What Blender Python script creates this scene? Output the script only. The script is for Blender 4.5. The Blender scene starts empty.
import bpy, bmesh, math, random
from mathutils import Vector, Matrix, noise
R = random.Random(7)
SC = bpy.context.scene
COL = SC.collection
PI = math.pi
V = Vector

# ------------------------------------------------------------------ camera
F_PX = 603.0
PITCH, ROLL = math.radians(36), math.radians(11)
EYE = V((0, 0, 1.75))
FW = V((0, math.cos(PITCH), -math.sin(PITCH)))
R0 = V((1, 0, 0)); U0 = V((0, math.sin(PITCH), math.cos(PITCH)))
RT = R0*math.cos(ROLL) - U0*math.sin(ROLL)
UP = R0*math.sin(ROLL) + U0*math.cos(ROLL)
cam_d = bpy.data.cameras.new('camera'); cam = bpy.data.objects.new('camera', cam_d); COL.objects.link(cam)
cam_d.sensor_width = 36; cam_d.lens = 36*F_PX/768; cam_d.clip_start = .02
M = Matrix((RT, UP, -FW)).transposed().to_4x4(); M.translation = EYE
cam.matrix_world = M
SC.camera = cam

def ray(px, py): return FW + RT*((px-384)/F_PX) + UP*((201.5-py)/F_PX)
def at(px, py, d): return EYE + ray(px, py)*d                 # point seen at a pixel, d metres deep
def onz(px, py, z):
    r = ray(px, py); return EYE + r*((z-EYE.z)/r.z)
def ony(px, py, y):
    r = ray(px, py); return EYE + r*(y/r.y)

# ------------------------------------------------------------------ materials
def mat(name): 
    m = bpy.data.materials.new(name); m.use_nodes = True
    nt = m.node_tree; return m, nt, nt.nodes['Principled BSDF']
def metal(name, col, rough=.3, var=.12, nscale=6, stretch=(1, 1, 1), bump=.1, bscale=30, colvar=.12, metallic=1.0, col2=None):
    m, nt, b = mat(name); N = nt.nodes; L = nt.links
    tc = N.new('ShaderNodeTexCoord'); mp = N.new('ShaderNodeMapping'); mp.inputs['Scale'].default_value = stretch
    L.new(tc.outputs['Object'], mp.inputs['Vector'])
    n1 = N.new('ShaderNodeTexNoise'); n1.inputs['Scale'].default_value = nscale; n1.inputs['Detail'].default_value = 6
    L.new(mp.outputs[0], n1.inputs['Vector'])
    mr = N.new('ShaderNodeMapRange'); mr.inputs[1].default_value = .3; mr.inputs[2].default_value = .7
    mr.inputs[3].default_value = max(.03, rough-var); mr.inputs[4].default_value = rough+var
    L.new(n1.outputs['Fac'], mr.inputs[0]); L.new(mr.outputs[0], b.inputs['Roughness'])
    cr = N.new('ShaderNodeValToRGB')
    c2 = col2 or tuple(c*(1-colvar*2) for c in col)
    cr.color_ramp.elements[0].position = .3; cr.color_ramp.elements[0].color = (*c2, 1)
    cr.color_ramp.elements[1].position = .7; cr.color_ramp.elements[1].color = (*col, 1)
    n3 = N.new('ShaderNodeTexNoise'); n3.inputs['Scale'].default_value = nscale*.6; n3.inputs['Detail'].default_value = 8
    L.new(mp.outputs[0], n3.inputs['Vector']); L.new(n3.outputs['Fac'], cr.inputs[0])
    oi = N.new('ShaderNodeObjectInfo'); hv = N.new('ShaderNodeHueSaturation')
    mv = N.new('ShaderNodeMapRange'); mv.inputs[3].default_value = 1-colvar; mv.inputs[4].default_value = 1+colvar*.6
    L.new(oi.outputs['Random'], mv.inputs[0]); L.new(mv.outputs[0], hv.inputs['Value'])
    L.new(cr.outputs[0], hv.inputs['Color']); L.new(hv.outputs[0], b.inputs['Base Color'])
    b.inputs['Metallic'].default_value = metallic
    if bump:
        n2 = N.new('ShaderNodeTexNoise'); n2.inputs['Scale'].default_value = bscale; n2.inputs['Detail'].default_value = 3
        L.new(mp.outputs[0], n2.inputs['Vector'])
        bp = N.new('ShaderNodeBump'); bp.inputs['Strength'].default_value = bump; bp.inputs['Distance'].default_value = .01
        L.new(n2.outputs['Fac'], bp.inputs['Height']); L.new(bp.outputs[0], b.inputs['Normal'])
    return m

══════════

Copy all lines of the listing above that contain the string "scene".

## Written response
What Blender Python script creates this scene? Output the script only. The script is for Blender 4.5. The Blender scene starts empty.
SC = bpy.context.scene